— start of Available records —

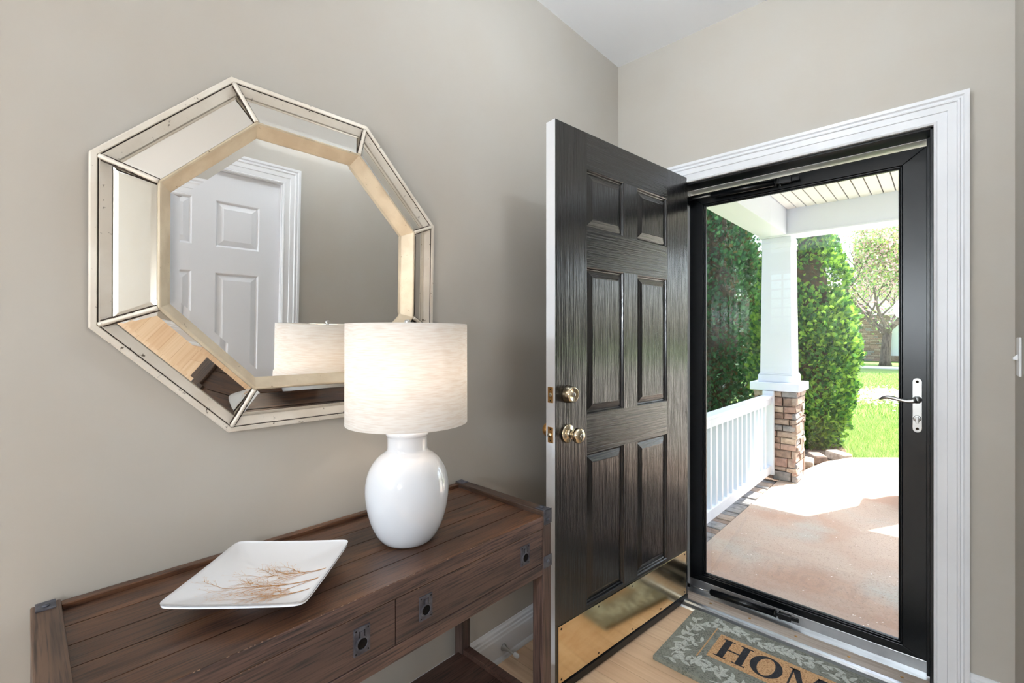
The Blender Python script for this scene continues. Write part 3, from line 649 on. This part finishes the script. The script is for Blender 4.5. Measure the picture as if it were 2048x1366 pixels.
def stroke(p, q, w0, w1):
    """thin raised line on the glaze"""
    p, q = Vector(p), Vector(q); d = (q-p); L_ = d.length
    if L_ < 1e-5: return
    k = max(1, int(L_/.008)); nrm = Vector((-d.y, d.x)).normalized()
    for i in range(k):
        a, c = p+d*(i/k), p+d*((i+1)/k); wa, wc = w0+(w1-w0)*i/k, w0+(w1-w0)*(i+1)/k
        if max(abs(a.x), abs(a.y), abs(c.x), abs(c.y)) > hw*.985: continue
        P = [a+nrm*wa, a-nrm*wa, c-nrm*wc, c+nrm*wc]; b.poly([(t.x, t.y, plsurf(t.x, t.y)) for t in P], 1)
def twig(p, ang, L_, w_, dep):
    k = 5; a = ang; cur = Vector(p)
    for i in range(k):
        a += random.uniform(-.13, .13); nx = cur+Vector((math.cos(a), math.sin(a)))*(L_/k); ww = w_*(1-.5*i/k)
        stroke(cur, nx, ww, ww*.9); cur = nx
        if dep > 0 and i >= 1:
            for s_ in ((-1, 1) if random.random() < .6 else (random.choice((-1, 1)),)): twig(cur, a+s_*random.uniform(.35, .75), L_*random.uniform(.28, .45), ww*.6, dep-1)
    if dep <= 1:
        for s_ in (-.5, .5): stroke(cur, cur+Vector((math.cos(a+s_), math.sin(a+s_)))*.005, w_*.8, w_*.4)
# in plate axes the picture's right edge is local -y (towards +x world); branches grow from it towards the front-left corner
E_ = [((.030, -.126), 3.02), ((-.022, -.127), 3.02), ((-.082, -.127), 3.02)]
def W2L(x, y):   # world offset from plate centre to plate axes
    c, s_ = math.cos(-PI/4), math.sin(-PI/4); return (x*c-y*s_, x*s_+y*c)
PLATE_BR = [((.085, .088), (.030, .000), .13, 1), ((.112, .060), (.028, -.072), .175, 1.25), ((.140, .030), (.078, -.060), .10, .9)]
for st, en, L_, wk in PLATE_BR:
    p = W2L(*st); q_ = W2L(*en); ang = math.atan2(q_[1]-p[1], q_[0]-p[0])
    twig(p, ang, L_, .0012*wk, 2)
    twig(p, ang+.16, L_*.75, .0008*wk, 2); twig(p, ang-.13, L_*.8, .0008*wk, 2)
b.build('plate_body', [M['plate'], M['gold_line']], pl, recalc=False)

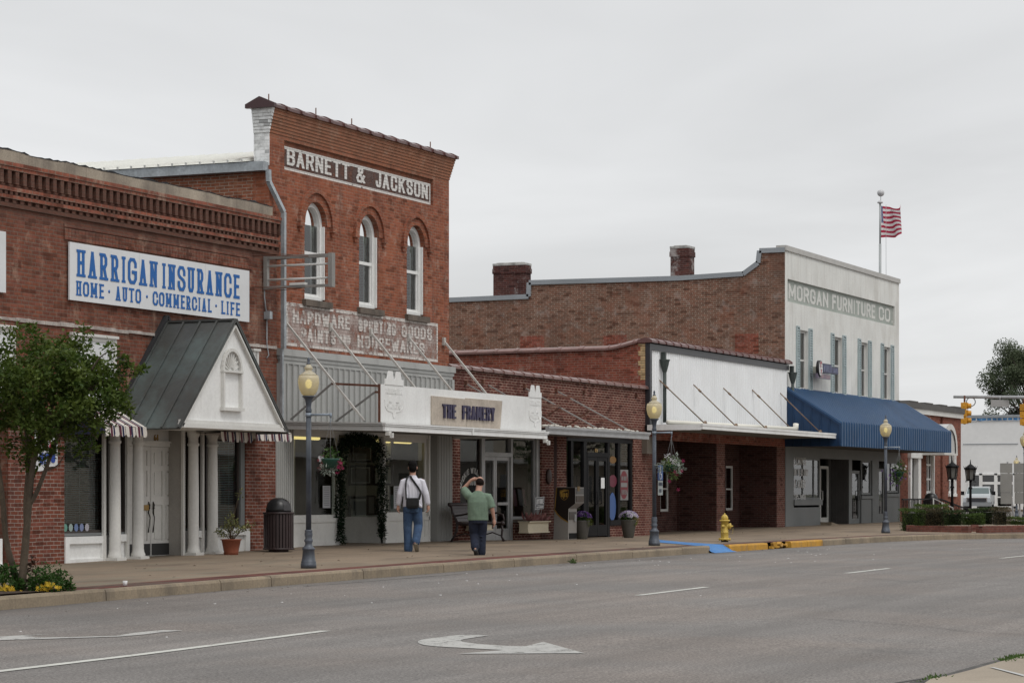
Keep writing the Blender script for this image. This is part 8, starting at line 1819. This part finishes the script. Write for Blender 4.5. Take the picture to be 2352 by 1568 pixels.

— end of Available records —

Above are the records; reproduce them exactly and leave out the pictures.

Task solution:
The Blender Python script for this scene continues. Write part 3, from line 649 on. This part finishes the script. The script is for Blender 4.5. Measure the picture as if it were 2048x1366 pixels.
def stroke(p, q, w0, w1):
    """thin raised line on the glaze"""
    p, q = Vector(p), Vector(q); d = (q-p); L_ = d.length
    if L_ < 1e-5: return
    k = max(1, int(L_/.008)); nrm = Vector((-d.y, d.x)).normalized()
    for i in range(k):
        a, c = p+d*(i/k), p+d*((i+1)/k); wa, wc = w0+(w1-w0)*i/k, w0+(w1-w0)*(i+1)/k
        if max(abs(a.x), abs(a.y), abs(c.x), abs(c.y)) > hw*.985: continue
        P = [a+nrm*wa, a-nrm*wa, c-nrm*wc, c+nrm*wc]; b.poly([(t.x, t.y, plsurf(t.x, t.y)) for t in P], 1)
def twig(p, ang, L_, w_, dep):
    k = 5; a = ang; cur = Vector(p)
    for i in range(k):
        a += random.uniform(-.13, .13); nx = cur+Vector((math.cos(a), math.sin(a)))*(L_/k); ww = w_*(1-.5*i/k)
        stroke(cur, nx, ww, ww*.9); cur = nx
        if dep > 0 and i >= 1:
            for s_ in ((-1, 1) if random.random() < .6 else (random.choice((-1, 1)),)): twig(cur, a+s_*random.uniform(.35, .75), L_*random.uniform(.28, .45), ww*.6, dep-1)
    if dep <= 1:
        for s_ in (-.5, .5): stroke(cur, cur+Vector((math.cos(a+s_), math.sin(a+s_)))*.005, w_*.8, w_*.4)
# in plate axes the picture's right edge is local -y (towards +x world); branches grow from it towards the front-left corner
E_ = [((.030, -.126), 3.02), ((-.022, -.127), 3.02), ((-.082, -.127), 3.02)]
def W2L(x, y):   # world offset from plate centre to plate axes
    c, s_ = math.cos(-PI/4), math.sin(-PI/4); return (x*c-y*s_, x*s_+y*c)
PLATE_BR = [((.085, .088), (.030, .000), .13, 1), ((.112, .060), (.028, -.072), .175, 1.25), ((.140, .030), (.078, -.060), .10, .9)]
for st, en, L_, wk in PLATE_BR:
    p = W2L(*st); q_ = W2L(*en); ang = math.atan2(q_[1]-p[1], q_[0]-p[0])
    twig(p, ang, L_, .0012*wk, 2)
    twig(p, ang+.16, L_*.75, .0008*wk, 2); twig(p, ang-.13, L_*.8, .0008*wk, 2)
b.build('plate_body', [M['plate'], M['gold_line']], pl, recalc=False)

Keep writing the Blender script for this image. This is part 8, starting at line 1819. This part finishes the script. Write for Blender 4.5. Take the picture to be 2352 by 1568 pixels.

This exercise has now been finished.